As Singapore’s Middle Class Grows, Italian Food Evolves With It


For the most part, dishes at Bar Cicheti are fairly authentic, and use ingredients imported from Italy. The pair’s main contribution has been to amp up their flavours for Southeast Asian palates.

In this vein, much as the pair wanted to honour traditional Italian dishes, putting their own stamp on things was always part of the plan.

For example, Aun explains that Italians are traditionally very garlic-averse, fearful of overwhelming ingredients’ natural flavours. Singaporeans, used to concentrated stocks and bold flavours, have no such squeamishness.

To this end, cicheti refer to a very specific kind of Italian food: small plates of appetisers and bar snacks, served in the bacaros (wine bars) of Venice. At its peak in the 1300s, Venice, as a major maritime power and trading port, was a gateway between Italy and the broader Mediterranean, and Venetian cuisine has borne the marks of this openness ever since.

“Cicheti has an Italian sound to it, but what I liked about it was that it didn’t typecast us as serious Italian food,” says Liling.

Their intention, she explains, was to carve out a brand story which took into account that they weren’t Italian. The name gave them leeway to experiment with foreign ingredients, not to mention wiggle room for branding.

“I guess it’s something we’re now starting to leverage on, but in the beginning, it was also to justify that neither of us were Italian.”

Was this something they felt they had to justify?

“In the beginning, yes! Definitely. It was something I was petrified about whenever I spoke to the media. I mean, if you look at a lot of other Italian kitchens—No Menu, Ristorante da Valentino, Pete’s Place—they all had Italian chefs behind them. We were half their age and not Italian. It was very intimidating.”

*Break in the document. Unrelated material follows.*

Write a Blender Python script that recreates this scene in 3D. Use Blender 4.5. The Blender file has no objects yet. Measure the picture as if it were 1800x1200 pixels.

Her confession takes me by surprise; I had assumed that Singapore’s diverse culinary heritage would make diners less hung up about authenticity (at least, when it comes to non-native cuisines). The observation, however, makes sense. For years, the big names of Italian cooking in Singapore have all been, well, Italian; Beppe de Vito of Il Lido, Osvaldo Forlino of the Osvaldo Group, and the Scarpa family of the Da Paolo chain come to mind.

On top of that, the cousins had chosen a particularly unforgiving approach: a menu focused on just one kind of dish.

“We were very nervous [about opening Bar Cicheti] because it’s so focused on pasta. There just wouldn’t be much to hide behind if our pastas sucked.”